Primitive means of calculating pi, WAS: PI In the Bible

From: Michael S. Lorrey (retroman@turbont.net)
Date: Fri Oct 20 2000 - 10:32:06 MDT


The method used at the time the Bible was written to calculate pi was to divide
a circle up into little pie slices, then calculate the area of each as if they
were triangles, instead of as a pie slice with an arc on one leg. This method
was used for thousands of years until the 19th or 20th century to reach ever
more accurate estimations of pi, and coming up with a true means of calculating
pi was the goal of many a true mathematician (as well as many dilletante quacks)
until it was proven that pi was a transcendental number in the late 19th
century. At the time of Pythagoras, pi had been calculated to a fraction equal
to four to six decimal places. The Great Pyramid of Cheops (or Khufu, as the
case may be) has demonstrated that at the time of its construction, the
egyptians had calculated pi accurately to 5 decimal places at a minimum, though
they could have been even more accurate, depending on what the exact dimensions
of its marble facing stones were (and the original dimensions of its interior).
If one buys the theory (that seems rather hard to dispute given the hard
evidence) that the three great pyramids, and other buildings around egypt were
built to form a huge simulation of the constellation Orion (who was their god
Osiris in their astronomy/astrology), then they likely would have needed to have
calculated pi to an accuracy of possibly as much as ten decimal places (in
fraction form, of course) in order to place these buildings as accurately as
they did.

Given this, it seems rather obvious that anyone writing at the time about pi
equalling 3 must have been a rather illiterate primitive, writing on his own
recognizance, and NOT inspired or directed either by any deity or priesthood
(who were typically the most literate people in any society at the time).
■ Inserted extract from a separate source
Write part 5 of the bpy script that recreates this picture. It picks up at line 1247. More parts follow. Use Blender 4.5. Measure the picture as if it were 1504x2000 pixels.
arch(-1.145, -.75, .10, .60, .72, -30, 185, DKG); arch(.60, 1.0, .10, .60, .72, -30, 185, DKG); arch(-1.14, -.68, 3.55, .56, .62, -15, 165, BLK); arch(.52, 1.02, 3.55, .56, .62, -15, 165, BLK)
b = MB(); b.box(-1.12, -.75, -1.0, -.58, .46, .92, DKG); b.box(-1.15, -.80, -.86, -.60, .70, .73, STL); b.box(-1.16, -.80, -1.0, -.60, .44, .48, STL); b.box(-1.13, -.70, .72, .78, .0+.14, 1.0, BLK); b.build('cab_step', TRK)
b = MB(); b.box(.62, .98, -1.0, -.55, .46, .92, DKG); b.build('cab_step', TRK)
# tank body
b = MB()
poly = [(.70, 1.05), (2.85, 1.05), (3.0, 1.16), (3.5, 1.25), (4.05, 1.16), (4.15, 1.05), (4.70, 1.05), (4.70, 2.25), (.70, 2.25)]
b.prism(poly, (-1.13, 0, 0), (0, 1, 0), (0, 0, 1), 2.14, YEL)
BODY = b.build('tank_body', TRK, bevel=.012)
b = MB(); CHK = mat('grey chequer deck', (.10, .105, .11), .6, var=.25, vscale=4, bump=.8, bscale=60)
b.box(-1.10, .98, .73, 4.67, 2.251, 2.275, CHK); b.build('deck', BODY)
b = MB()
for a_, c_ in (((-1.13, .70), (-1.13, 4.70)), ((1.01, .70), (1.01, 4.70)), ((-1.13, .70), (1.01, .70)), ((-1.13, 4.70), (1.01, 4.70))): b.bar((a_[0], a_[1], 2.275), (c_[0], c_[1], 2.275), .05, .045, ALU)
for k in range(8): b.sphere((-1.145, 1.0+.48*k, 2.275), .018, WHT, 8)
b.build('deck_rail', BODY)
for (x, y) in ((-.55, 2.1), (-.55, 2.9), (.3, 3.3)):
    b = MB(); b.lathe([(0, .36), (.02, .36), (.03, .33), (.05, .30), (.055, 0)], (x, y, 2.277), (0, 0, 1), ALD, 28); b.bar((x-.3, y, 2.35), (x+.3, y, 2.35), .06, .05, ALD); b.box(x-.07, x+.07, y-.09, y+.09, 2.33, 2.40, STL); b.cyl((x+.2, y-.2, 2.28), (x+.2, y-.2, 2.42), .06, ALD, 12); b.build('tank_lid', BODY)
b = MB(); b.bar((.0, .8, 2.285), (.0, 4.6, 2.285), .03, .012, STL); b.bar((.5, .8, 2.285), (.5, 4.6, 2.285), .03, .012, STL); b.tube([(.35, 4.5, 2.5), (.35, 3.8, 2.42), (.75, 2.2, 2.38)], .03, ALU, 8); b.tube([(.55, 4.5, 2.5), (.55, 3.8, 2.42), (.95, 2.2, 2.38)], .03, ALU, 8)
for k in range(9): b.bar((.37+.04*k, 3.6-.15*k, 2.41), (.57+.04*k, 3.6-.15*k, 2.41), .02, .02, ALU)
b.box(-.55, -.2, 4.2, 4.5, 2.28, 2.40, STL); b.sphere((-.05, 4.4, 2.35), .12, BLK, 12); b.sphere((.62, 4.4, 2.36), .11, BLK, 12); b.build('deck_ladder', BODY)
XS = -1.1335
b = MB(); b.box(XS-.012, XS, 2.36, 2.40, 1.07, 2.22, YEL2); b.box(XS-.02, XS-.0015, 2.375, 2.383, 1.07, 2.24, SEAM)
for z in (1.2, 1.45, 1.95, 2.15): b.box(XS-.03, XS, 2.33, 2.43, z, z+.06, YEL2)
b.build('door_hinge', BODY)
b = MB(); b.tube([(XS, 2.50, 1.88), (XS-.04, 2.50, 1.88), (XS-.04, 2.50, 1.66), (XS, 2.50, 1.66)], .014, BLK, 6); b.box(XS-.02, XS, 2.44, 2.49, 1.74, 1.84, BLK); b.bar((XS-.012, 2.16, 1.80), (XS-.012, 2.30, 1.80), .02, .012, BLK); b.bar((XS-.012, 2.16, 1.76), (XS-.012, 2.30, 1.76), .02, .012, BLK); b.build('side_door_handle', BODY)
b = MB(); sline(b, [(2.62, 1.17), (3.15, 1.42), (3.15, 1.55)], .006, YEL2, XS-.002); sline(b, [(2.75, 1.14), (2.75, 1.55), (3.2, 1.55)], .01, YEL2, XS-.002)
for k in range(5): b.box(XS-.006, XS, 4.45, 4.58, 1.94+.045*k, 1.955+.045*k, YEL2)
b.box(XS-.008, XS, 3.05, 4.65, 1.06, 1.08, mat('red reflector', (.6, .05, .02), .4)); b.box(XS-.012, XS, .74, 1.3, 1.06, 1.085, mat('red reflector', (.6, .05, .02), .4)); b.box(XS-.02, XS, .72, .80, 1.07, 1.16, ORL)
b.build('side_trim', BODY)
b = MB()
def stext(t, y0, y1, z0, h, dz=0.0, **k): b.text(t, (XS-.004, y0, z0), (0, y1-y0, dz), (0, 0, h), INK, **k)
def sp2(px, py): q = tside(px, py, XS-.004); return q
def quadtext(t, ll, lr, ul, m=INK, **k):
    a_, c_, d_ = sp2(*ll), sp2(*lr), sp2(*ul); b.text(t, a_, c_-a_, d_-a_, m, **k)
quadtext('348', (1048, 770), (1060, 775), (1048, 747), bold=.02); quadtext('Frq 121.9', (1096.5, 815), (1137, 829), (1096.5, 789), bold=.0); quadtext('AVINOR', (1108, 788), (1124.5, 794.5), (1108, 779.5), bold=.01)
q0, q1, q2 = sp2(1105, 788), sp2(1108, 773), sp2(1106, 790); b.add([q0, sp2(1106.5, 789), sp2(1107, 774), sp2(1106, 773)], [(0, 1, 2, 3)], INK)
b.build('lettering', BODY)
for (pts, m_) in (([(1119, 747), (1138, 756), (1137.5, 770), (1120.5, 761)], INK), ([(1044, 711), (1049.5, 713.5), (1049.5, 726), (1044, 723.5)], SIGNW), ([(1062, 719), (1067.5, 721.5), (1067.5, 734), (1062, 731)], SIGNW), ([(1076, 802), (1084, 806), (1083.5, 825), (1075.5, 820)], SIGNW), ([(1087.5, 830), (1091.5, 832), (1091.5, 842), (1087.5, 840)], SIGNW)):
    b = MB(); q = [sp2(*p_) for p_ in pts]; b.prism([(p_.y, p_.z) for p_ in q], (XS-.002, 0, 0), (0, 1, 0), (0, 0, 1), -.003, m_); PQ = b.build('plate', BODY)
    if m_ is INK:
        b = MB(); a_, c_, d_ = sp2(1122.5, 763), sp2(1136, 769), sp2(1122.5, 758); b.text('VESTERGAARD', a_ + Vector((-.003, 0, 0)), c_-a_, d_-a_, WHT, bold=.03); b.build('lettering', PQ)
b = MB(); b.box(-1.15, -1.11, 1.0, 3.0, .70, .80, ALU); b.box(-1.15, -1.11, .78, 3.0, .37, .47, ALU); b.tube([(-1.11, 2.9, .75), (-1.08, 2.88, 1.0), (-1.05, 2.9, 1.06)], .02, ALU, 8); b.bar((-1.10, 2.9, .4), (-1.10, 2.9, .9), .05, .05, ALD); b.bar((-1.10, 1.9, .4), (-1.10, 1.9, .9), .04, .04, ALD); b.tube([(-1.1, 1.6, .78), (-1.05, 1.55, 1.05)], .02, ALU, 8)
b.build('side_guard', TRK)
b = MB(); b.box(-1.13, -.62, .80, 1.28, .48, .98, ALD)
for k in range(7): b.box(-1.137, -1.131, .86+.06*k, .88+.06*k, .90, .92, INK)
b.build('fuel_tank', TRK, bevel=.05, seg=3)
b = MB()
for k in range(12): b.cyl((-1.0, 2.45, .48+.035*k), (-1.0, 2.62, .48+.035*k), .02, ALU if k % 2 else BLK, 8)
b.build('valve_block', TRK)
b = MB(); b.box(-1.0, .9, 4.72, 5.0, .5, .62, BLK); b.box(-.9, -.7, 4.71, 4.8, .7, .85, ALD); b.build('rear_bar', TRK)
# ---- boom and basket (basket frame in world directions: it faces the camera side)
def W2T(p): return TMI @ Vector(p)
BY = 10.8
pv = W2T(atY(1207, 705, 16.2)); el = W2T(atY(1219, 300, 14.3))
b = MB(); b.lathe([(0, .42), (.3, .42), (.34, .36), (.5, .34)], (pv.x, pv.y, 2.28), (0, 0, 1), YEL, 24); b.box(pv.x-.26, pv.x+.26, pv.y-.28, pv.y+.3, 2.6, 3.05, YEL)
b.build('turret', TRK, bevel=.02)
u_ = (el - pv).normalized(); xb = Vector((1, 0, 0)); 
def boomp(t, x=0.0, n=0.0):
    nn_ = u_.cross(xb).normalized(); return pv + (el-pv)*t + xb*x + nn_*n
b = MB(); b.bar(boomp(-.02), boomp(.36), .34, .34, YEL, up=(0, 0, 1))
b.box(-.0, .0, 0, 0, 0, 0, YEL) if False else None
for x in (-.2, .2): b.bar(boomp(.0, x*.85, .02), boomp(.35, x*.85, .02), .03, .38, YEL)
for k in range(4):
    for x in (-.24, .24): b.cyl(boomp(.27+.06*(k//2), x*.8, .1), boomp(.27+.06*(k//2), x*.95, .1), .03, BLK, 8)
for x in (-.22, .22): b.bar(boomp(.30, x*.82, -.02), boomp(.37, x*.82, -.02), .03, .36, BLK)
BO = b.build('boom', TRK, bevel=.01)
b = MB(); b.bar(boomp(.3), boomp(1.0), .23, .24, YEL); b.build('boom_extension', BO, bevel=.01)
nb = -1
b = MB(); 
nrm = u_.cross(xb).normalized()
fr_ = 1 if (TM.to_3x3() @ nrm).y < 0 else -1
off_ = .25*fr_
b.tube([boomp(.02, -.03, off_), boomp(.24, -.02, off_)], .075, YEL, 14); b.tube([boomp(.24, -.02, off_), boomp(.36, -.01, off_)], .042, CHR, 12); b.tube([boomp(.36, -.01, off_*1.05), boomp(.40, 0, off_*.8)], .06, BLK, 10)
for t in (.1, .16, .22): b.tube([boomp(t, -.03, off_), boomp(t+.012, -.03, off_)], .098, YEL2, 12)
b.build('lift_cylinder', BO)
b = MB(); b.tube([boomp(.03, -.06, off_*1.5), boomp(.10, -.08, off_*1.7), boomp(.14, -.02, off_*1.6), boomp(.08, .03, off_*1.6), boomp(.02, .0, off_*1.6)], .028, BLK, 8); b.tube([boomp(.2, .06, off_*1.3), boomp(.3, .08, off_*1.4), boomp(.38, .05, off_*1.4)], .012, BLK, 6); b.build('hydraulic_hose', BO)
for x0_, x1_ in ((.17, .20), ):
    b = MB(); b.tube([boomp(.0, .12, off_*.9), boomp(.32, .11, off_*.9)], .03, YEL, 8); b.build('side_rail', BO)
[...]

Now, given how scientists of the time were aware of the use of volume, I'm
wondering if a bored circular tube might have been used to calculate pi more
accurately then than by the pie slice method. Take a chunk of metal, and bore a
hole in it of a fixed radius. Then build a square tank with graduated rules on
the side to measure volume of the tank. Fill the bored cylindrical hole with
water, then pour that water into the square tank, and measure the result. Given
this volume, the known radius of the bored hole, and the known depth of the
bored hole, a generally accurate calculation of pi would result, only varying by
the distortion of the meniscus of the fluid. Since pythagoras had only
calculated pi out by a few hundred pie slices, it seems to me the fluid method
should have been more accurate at the time.